25 May 2013

bringing back an old practice

Long before I was a fabric and paint addict, I was a plant keeper. It was a slow, steady practice. It taught patience, persistence and to appreciate every small change that happens throughout life.

As life changed and evolved, I let the practice go. I didn't have the time, I told myself, and it was too much work. The truth is that I did have the time and it wasn't too much work but I let it go anyway. I'm not really sure why, being around plants makes me feel whole. My father was a gardener and more then anything else, keeping these little green fellows makes me feel connected to him.

I'm not an outdoor gardener, never have been. I prefer the indoor garden so this past weekend, I decided to fill that gap and brought these friends home to my studio:

They all need repotting and that fellow on the left desperately needs to be split into smaller plants. But oddly enough, two stops at home improvement stores did not yield small pots, all were too large. So in the meantime, I will water them and care for them as best I can. I want to keep the garden small but would like to add an african violet to the mix, they are my favorite flowering plant. I'll keep an eye out for one in my travels.

They also give me an excuse to use my more utilitarian pieces of my milk glass collection. They seem to approve. (And yes, that is a bar of soap in a bowl. It's grass scented and I often buy handmade soap to use for fragrance. The sun will warm it and it will give off a nice scent.)

I've been spending a lot of time in my own head lately trying to connect with the quiet side of my creative self. I've been running at full tilt and I have no complaints but in the back of my head, I kept hearing a small voice saying, "You need to figure out what the rest will look like. Now is the time."

I want to move into the future with a clear vision of where I'm going with my art. And while it sounds contradictory, it means I need to slow down a bit. I've still got plenty on the schedule to keep me happily busy (I don't sit completely still - not ever) but in tandem, self awareness is at the top of the list.

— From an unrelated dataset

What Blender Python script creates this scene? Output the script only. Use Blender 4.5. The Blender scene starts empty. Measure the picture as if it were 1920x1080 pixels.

Somehow that activity feels complete with the return of an indoor garden - a small gesture to signal the recognition of a quiet pause.


Lisa Chin said...

I let go of my inside plants about 5 years ago and I recently realized that when I let those plants go I let myself go as well. They were a sign as to how I was feeling. I now have some indoor plants. It's a great beginning. Your new garden is beautiful!!! Wishing you all the best in your quite contemplations.

Mary @ BarnBugStudio said...

I take excellent care of my two and four-legged family, and I adore houseplants, but I am shockingly neglectful of them. I bring them home and I know it improves the air quality and they're so pretty, but eventually the honeymoon is over, and the neglect begins. I am working on it. Best of luck with yours.

Jean Baardsen said...

An excellent book is: Mindfulness for Beginners: Reclaiming the Present Moment - and Your Life, by Jon Kabat-Zinn. Whenever I remember to pick it up and read a page, I have a better day.